> **INFORMATION GIVEN**
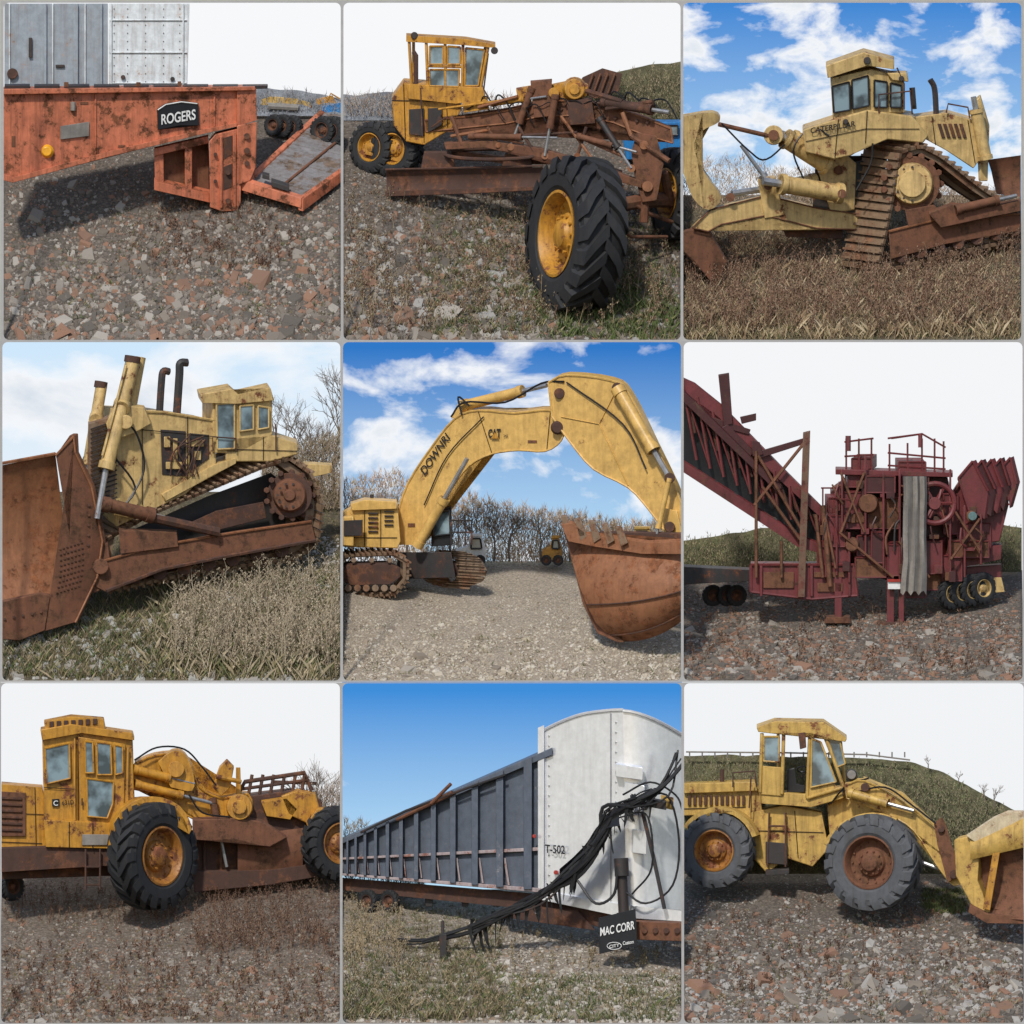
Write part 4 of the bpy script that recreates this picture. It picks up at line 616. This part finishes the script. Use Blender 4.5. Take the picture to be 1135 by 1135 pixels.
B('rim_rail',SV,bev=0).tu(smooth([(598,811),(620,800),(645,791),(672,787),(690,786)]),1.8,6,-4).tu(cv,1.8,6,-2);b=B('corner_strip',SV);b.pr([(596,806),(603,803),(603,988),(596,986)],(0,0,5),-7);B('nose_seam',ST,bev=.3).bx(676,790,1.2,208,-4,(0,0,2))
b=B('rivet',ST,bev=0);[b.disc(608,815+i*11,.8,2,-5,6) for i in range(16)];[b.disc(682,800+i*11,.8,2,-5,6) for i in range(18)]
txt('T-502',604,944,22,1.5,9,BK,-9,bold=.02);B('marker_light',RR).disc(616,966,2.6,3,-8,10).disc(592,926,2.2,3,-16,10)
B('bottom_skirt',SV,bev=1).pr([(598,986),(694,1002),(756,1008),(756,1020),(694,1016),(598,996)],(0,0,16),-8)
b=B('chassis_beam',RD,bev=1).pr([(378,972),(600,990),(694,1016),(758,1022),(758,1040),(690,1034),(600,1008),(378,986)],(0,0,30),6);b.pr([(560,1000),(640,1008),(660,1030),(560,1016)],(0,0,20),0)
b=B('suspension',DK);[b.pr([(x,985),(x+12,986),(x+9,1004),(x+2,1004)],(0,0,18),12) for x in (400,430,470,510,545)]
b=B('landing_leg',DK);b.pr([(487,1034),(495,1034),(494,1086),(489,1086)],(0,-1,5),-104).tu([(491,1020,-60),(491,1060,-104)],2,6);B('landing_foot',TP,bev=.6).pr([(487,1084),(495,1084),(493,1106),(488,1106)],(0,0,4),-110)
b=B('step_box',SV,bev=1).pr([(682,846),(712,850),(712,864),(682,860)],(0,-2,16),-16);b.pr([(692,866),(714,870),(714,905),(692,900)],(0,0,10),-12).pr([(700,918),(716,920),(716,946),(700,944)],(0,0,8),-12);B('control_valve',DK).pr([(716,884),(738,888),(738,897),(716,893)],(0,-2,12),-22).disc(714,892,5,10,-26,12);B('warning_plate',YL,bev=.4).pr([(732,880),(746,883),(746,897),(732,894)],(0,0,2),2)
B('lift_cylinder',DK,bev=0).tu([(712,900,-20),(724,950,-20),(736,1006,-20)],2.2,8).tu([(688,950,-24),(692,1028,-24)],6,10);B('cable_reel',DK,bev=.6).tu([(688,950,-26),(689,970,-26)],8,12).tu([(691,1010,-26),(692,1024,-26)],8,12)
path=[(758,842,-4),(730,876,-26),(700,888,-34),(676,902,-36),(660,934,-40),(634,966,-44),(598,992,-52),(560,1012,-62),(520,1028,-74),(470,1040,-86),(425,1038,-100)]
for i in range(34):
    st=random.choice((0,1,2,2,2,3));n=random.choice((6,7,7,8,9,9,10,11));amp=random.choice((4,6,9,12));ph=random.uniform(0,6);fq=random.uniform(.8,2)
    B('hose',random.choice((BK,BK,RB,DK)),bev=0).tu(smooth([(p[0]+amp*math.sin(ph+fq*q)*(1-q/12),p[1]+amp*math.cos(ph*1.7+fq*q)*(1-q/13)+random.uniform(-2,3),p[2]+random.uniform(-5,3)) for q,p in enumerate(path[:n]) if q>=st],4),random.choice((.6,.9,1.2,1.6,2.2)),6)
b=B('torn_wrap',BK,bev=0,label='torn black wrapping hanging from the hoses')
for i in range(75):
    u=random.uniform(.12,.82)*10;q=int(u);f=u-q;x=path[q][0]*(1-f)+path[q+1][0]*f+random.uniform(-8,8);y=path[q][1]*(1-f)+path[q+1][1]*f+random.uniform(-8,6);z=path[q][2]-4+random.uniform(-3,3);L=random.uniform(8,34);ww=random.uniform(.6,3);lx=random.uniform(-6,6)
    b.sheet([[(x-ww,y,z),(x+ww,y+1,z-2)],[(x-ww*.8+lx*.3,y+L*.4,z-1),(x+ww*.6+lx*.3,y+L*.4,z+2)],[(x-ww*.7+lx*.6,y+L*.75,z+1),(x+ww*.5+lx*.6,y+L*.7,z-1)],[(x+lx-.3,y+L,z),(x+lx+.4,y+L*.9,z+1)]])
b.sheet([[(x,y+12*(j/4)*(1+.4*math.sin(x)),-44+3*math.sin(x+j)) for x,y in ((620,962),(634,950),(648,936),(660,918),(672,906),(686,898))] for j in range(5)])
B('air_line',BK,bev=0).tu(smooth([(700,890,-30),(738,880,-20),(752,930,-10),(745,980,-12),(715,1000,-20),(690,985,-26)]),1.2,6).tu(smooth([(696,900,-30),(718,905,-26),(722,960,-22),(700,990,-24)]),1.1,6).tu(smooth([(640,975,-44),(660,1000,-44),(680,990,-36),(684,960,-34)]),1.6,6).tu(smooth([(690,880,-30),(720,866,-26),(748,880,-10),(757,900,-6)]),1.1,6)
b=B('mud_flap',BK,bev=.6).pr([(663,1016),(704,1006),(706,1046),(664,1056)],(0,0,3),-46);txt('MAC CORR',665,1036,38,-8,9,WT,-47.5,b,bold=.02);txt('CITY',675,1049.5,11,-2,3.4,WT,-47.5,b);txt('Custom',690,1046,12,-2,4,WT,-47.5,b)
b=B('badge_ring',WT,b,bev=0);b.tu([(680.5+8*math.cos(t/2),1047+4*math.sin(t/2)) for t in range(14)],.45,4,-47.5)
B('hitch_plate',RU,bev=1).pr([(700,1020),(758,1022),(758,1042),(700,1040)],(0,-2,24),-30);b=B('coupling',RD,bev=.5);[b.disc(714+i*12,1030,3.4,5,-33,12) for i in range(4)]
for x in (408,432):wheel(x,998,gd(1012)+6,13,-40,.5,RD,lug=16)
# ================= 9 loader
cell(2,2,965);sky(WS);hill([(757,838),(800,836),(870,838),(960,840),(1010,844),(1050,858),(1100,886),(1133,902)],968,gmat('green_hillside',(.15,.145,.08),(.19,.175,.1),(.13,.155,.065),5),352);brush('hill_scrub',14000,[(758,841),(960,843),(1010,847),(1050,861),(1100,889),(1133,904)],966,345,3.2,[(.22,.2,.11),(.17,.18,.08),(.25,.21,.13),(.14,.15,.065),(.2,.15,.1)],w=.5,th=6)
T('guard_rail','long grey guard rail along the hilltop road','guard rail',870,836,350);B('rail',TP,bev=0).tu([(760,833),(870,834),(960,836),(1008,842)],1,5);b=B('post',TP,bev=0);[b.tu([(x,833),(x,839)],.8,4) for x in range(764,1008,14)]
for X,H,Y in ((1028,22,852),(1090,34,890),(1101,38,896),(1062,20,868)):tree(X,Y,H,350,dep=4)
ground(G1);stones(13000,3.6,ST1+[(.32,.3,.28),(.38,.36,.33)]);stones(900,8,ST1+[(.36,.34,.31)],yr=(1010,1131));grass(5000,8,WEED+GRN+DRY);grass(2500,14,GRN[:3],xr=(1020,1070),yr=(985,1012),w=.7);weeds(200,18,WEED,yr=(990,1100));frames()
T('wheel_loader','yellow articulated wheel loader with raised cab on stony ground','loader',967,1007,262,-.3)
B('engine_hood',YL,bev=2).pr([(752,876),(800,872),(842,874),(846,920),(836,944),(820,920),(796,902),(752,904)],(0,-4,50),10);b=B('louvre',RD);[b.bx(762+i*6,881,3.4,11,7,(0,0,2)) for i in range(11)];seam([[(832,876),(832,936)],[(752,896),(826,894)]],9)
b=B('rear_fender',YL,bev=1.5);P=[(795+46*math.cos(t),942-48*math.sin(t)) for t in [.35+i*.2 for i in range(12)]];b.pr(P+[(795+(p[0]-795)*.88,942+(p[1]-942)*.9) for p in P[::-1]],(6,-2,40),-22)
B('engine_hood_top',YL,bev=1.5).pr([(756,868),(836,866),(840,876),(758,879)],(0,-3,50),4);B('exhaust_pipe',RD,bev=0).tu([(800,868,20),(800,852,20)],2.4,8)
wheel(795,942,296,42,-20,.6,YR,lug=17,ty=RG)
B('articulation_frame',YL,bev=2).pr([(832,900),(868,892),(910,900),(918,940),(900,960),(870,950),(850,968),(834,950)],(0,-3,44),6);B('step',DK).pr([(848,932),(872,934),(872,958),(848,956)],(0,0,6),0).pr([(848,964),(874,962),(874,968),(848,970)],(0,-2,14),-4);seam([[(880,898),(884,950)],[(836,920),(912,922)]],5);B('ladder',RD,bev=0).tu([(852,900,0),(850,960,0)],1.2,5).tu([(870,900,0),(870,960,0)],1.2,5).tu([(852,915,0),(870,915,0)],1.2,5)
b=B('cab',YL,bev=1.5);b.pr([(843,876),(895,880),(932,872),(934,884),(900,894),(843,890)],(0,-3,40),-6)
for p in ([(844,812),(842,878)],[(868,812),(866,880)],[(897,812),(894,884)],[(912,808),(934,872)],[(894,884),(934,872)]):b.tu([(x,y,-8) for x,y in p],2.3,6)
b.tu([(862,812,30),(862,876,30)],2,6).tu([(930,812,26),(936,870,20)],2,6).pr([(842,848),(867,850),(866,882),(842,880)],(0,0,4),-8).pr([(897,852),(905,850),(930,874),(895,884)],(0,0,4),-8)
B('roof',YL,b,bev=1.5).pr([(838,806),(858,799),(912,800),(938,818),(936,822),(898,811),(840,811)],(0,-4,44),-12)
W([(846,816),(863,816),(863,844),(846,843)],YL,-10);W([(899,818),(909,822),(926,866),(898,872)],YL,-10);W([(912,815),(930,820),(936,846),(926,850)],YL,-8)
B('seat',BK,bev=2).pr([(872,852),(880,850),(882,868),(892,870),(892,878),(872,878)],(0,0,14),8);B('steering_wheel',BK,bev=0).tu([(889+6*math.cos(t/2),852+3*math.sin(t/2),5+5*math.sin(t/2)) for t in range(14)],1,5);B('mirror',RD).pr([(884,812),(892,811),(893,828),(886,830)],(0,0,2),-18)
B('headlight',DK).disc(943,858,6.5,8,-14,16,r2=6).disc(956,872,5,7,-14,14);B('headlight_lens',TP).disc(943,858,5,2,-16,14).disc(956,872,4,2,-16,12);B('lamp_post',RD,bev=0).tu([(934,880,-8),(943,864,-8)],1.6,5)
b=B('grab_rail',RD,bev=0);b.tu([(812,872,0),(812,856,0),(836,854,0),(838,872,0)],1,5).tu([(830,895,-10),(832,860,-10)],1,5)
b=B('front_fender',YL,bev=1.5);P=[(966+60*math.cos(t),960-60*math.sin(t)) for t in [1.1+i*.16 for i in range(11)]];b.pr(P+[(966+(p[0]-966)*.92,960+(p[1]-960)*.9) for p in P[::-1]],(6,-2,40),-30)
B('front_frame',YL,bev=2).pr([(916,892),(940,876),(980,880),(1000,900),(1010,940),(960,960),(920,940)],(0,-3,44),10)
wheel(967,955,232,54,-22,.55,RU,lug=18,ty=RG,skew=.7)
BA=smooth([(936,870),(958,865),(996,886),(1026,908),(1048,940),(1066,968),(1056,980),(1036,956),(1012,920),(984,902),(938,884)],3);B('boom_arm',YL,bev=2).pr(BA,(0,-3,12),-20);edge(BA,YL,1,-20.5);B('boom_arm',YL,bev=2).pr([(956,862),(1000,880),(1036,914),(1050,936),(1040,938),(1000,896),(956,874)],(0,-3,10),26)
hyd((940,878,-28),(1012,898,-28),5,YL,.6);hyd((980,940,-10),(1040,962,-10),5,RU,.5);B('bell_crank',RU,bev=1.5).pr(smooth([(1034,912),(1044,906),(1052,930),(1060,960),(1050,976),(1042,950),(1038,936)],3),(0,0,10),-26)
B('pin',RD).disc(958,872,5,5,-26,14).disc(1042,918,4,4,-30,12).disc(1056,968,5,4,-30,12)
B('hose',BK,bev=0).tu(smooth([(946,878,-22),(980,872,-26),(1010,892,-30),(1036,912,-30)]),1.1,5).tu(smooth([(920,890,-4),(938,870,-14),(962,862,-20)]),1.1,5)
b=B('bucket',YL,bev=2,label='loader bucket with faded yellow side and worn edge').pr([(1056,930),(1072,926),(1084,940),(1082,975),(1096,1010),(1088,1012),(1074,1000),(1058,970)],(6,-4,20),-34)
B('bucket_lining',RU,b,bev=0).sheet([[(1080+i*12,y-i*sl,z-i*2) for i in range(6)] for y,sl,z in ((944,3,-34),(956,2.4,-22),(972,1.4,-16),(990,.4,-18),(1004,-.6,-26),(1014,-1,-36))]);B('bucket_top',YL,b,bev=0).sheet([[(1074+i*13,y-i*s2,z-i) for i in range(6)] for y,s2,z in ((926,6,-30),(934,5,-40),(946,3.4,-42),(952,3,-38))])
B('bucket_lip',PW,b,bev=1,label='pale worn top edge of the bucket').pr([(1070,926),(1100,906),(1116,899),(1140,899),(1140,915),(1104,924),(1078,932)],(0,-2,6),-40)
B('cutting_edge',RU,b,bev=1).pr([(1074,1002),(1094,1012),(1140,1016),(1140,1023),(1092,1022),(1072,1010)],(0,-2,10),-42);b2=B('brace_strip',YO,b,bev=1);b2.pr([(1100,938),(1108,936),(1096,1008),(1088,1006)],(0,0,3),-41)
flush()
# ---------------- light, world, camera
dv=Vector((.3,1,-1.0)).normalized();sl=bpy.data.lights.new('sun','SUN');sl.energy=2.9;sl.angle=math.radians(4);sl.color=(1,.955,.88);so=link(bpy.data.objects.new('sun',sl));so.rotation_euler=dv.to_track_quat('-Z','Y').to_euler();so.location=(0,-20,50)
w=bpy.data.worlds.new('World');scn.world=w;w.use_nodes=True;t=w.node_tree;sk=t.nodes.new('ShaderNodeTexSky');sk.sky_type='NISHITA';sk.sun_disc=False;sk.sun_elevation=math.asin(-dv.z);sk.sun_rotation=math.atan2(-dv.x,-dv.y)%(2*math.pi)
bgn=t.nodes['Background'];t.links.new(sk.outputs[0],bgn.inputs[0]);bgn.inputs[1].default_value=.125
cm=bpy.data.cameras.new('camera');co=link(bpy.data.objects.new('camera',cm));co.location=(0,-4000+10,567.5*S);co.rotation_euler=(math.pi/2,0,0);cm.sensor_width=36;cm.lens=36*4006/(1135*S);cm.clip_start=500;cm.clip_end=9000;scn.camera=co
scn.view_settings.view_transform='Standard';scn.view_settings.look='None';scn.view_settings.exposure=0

==

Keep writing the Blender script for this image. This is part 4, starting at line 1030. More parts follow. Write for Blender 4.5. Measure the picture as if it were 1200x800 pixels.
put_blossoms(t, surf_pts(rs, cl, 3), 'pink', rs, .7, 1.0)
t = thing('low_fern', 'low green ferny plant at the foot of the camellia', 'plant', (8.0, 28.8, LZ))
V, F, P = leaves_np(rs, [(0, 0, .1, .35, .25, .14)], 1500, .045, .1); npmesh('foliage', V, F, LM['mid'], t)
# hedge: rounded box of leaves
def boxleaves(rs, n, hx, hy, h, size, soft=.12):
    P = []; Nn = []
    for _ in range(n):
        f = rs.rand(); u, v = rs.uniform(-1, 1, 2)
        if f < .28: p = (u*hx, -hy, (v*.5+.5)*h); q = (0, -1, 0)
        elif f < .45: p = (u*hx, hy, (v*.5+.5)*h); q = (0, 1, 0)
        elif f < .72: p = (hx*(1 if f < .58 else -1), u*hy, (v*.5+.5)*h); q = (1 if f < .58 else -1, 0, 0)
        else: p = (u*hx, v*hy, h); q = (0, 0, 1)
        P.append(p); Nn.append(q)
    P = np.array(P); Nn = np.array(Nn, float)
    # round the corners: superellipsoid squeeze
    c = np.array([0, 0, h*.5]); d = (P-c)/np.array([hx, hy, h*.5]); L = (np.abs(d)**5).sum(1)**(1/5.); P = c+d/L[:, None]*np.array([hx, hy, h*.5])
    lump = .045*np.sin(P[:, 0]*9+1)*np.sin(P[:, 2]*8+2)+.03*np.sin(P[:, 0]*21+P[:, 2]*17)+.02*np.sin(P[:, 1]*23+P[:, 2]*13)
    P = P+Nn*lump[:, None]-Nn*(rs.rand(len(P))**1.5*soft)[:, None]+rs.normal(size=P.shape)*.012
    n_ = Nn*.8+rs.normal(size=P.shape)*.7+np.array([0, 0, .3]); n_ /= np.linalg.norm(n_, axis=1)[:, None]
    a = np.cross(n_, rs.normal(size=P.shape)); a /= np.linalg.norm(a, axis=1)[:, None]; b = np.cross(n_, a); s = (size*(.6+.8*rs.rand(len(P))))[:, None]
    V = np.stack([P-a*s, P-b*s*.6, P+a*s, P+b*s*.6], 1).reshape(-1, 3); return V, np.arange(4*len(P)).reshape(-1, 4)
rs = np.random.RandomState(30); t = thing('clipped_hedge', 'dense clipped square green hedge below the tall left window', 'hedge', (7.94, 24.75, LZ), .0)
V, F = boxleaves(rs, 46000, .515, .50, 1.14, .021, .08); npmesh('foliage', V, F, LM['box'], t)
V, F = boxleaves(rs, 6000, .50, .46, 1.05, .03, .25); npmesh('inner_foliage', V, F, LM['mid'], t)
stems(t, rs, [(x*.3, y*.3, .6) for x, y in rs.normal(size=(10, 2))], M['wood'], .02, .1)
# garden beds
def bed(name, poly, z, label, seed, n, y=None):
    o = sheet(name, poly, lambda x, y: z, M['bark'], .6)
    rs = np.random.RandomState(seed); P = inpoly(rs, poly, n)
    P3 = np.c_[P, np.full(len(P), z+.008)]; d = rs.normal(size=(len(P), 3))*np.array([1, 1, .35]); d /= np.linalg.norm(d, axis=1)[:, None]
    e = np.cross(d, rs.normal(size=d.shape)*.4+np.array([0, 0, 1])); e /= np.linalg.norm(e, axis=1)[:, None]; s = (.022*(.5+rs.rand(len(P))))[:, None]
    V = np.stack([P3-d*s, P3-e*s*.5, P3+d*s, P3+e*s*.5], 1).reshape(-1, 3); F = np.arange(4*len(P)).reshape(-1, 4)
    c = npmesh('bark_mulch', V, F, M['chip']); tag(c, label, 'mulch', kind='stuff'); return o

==

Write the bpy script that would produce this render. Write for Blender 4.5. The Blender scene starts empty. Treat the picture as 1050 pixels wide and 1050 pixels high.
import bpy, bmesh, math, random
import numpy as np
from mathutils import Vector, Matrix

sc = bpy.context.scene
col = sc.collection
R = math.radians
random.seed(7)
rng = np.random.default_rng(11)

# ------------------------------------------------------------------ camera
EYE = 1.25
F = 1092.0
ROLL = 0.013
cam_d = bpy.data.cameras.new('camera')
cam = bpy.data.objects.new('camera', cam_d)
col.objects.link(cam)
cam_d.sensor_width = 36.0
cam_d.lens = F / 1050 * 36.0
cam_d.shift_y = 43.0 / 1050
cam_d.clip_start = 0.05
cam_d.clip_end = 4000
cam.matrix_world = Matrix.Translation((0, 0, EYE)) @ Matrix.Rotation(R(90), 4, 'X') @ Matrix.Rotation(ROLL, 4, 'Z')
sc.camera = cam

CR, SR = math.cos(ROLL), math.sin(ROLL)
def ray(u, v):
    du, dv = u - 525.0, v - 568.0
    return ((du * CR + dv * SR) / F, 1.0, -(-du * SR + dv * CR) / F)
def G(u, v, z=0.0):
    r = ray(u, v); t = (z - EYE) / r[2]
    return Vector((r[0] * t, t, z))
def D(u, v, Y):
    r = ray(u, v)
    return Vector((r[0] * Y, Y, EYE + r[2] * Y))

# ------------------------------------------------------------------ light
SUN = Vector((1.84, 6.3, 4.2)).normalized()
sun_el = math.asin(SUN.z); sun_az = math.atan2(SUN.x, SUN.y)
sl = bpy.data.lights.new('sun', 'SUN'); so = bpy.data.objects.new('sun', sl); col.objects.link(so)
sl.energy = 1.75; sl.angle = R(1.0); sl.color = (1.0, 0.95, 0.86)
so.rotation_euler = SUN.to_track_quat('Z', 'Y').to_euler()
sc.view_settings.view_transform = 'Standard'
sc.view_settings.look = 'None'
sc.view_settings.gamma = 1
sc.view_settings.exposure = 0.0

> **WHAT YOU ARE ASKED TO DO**
Exactly the lines from the line with "Write the bpy" to the line with "rng = np.random.default_rng(11)", both included, are to be extracted, and no others.

> **WRITTEN SOLUTION**
Write the bpy script that would produce this render. Write for Blender 4.5. The Blender scene starts empty. Treat the picture as 1050 pixels wide and 1050 pixels high.
import bpy, bmesh, math, random
import numpy as np
from mathutils import Vector, Matrix

sc = bpy.context.scene
col = sc.collection
R = math.radians
random.seed(7)
rng = np.random.default_rng(11)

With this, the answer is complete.